EXERCISE TASK: Pick out each line containing the string "Blender".

---------- DATASET RECORDS

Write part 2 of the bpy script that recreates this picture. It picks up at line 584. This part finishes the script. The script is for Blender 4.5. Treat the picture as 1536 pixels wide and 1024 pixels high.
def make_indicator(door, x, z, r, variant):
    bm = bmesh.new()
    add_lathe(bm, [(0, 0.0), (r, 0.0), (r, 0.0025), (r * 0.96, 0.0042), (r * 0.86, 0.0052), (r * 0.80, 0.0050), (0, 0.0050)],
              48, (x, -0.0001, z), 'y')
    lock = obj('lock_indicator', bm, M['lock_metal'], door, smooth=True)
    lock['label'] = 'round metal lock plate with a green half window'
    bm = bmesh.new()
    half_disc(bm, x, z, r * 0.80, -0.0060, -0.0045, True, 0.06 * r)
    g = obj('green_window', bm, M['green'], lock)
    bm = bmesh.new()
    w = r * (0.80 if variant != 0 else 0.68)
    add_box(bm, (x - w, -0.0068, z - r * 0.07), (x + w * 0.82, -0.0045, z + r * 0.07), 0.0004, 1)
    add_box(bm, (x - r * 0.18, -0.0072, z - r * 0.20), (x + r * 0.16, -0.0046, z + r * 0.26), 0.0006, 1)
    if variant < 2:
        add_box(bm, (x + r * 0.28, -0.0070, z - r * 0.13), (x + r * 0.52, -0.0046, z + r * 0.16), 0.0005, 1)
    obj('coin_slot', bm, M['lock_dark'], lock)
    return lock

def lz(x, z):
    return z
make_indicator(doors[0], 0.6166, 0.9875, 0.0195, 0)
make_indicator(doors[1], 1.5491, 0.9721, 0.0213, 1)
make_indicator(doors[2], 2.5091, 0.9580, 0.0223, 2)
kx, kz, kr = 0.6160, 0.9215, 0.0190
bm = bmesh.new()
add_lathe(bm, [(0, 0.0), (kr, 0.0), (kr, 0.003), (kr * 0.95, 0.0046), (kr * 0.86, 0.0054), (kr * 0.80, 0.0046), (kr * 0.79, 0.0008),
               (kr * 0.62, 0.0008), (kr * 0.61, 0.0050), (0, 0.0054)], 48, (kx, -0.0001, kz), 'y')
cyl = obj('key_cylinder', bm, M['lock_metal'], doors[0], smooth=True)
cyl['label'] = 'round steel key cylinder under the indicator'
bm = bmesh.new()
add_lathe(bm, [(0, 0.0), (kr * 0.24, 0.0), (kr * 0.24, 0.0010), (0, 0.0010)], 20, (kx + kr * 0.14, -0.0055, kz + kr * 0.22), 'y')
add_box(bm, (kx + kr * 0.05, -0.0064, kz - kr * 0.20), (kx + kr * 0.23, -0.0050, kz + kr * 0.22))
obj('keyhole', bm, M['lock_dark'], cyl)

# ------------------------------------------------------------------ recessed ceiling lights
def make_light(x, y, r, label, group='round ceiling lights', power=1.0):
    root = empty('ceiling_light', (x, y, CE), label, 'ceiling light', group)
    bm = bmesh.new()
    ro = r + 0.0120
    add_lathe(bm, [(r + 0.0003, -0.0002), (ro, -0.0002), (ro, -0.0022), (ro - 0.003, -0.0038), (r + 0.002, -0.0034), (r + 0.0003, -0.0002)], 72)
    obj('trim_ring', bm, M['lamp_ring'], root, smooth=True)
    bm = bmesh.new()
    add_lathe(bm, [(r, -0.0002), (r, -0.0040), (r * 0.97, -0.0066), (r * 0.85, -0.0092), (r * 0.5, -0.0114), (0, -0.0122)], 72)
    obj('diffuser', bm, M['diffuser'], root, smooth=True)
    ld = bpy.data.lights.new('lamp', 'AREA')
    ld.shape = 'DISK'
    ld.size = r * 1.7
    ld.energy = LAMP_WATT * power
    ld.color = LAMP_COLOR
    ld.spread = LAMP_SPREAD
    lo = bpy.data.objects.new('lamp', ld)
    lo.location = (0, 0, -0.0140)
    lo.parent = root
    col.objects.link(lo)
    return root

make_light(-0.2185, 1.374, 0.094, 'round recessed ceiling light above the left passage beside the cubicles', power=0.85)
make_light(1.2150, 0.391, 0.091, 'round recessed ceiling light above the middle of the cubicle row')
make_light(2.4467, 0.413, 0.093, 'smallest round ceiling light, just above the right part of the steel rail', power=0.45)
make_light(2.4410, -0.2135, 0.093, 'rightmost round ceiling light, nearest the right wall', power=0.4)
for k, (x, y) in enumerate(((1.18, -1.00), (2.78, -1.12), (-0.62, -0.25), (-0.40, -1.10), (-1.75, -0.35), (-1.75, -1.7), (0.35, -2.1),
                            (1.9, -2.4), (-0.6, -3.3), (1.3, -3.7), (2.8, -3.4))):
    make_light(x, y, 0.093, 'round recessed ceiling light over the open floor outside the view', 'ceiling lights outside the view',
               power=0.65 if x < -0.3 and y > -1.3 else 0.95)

--------------------
---------- DATASET RECORDS

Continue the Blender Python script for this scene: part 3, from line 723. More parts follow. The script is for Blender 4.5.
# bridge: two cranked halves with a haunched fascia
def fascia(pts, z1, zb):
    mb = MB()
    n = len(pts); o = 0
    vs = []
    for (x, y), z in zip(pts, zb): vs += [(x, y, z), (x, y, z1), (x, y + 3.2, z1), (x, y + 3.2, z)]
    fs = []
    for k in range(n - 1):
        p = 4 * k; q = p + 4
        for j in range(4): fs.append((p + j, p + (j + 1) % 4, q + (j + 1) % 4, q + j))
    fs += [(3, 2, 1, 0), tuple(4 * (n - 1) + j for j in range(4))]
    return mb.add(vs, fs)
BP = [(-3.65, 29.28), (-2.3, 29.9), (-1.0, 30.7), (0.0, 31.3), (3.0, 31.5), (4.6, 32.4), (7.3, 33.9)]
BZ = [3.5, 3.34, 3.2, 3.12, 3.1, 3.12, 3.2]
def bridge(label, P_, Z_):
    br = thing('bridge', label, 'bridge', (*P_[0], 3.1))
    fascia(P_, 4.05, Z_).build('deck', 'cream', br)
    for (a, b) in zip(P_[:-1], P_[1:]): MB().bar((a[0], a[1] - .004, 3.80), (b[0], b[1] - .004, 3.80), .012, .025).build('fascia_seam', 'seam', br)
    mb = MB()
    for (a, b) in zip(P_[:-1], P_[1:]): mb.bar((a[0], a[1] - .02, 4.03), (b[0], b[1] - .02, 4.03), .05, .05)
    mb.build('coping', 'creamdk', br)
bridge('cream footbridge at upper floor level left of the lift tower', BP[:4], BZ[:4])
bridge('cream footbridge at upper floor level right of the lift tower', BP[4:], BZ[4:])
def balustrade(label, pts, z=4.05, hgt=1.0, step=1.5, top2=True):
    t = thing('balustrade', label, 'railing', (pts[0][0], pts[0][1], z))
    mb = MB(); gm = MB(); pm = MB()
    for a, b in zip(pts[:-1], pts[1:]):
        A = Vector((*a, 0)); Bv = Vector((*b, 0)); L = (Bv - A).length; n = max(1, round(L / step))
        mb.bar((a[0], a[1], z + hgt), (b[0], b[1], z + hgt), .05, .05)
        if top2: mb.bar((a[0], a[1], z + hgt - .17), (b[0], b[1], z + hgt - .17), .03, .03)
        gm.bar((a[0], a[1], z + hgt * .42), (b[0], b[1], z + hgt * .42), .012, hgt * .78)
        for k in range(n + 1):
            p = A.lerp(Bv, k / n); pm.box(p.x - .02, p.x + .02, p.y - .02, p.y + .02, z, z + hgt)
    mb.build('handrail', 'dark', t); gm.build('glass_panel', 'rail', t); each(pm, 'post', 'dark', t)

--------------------
---------- DATASET RECORDS

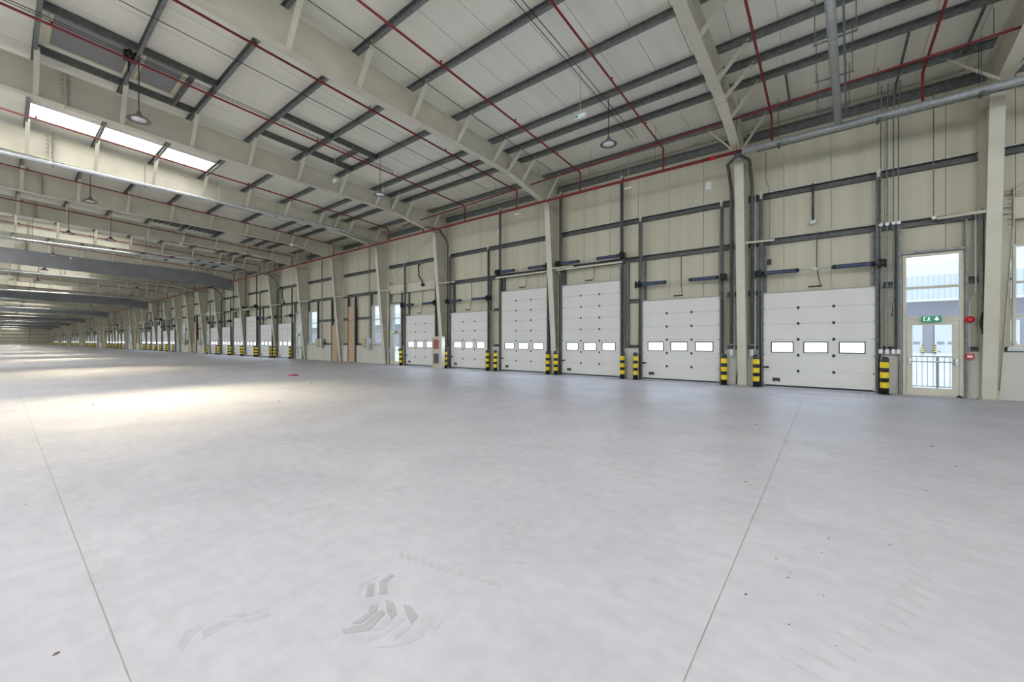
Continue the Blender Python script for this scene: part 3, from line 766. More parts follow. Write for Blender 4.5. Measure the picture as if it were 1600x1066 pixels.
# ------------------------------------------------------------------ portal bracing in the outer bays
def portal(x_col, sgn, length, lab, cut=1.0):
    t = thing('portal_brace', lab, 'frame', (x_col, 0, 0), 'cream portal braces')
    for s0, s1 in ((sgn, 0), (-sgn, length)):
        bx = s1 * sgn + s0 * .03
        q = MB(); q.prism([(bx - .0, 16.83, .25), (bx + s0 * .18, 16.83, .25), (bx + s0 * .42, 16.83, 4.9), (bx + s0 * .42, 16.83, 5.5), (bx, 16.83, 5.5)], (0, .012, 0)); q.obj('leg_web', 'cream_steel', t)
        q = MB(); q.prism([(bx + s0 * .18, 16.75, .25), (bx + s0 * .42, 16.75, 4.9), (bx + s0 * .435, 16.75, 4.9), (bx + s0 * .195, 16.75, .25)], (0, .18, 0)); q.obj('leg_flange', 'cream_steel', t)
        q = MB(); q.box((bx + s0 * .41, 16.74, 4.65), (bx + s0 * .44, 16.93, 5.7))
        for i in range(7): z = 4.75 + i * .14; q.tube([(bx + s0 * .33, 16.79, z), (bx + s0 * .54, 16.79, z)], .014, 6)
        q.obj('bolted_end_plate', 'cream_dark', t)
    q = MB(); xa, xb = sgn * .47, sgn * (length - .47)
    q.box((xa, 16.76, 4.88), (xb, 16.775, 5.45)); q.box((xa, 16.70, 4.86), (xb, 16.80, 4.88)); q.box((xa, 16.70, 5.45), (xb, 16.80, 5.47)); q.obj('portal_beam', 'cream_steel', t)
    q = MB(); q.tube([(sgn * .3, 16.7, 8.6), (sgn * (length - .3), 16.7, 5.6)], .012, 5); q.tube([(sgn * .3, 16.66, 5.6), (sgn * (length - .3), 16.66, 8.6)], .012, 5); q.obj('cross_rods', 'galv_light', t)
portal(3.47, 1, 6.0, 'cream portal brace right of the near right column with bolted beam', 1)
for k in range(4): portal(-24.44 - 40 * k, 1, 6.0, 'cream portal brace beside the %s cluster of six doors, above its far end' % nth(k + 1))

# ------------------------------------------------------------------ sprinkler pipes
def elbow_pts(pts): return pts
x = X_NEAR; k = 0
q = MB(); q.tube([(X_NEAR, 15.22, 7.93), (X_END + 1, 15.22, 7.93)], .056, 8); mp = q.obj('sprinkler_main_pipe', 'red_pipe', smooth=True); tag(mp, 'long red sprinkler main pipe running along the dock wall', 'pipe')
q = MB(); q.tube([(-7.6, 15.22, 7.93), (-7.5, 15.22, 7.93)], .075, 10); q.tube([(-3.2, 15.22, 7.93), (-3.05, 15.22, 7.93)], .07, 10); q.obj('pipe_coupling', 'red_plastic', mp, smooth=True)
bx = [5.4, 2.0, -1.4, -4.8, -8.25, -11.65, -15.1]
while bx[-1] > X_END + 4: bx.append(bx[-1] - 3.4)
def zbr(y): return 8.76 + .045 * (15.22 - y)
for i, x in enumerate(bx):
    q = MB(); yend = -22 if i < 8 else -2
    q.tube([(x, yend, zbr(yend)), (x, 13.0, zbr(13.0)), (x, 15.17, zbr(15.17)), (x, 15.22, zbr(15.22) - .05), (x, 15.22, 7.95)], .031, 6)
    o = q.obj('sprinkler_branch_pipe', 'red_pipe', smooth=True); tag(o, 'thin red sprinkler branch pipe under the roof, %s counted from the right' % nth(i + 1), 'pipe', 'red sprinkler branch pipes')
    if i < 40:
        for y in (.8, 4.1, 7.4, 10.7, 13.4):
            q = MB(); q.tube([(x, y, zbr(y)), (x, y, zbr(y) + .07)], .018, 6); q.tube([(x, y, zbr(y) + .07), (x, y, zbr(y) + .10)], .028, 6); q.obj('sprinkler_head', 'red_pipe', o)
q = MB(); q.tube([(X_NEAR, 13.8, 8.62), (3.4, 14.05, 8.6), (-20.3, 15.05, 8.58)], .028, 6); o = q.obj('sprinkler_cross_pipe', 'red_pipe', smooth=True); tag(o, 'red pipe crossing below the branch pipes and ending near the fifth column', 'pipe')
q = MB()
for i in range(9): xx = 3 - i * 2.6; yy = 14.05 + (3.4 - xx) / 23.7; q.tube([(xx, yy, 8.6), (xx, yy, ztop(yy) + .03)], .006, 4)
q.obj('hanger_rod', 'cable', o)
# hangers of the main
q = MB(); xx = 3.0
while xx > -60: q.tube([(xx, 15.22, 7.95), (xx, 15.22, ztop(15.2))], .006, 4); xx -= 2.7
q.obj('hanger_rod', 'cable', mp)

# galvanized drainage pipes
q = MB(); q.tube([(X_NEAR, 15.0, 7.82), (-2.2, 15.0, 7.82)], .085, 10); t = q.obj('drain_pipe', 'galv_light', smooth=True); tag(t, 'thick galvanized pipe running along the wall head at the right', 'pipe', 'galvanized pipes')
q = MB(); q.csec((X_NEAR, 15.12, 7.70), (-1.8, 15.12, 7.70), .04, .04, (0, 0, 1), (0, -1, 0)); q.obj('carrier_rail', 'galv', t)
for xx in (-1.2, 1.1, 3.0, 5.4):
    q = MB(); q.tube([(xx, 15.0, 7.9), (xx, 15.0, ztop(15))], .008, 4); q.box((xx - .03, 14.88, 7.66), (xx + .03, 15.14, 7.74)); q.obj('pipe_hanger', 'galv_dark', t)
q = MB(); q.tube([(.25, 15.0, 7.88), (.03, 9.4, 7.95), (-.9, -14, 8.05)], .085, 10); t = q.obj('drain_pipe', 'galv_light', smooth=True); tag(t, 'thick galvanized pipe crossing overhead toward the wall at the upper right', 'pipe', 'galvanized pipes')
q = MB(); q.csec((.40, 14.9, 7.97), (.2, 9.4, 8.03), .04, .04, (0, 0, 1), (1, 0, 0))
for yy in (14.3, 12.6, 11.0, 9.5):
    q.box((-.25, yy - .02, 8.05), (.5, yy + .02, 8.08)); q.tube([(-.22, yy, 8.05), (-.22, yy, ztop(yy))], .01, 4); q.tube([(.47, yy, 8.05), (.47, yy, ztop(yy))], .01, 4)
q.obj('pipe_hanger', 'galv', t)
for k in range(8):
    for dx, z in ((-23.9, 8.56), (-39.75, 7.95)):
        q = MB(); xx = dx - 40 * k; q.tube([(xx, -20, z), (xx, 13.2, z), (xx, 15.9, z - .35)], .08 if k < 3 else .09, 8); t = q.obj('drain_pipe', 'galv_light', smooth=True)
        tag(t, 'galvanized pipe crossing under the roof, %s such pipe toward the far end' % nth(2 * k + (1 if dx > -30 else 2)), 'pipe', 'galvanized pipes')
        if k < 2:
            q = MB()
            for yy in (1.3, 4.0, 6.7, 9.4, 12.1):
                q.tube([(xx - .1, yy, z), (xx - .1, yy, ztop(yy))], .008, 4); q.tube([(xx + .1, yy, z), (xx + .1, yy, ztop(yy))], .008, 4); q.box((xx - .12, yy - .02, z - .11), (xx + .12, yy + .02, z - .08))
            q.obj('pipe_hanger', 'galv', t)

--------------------

ANSWER TO THIS PROBLEM:
Write part 2 of the bpy script that recreates this picture. It picks up at line 584. This part finishes the script. The script is for Blender 4.5. Treat the picture as 1536 pixels wide and 1024 pixels high.
Continue the Blender Python script for this scene: part 3, from line 723. More parts follow. The script is for Blender 4.5.
Continue the Blender Python script for this scene: part 3, from line 766. More parts follow. Write for Blender 4.5. Measure the picture as if it were 1600x1066 pixels.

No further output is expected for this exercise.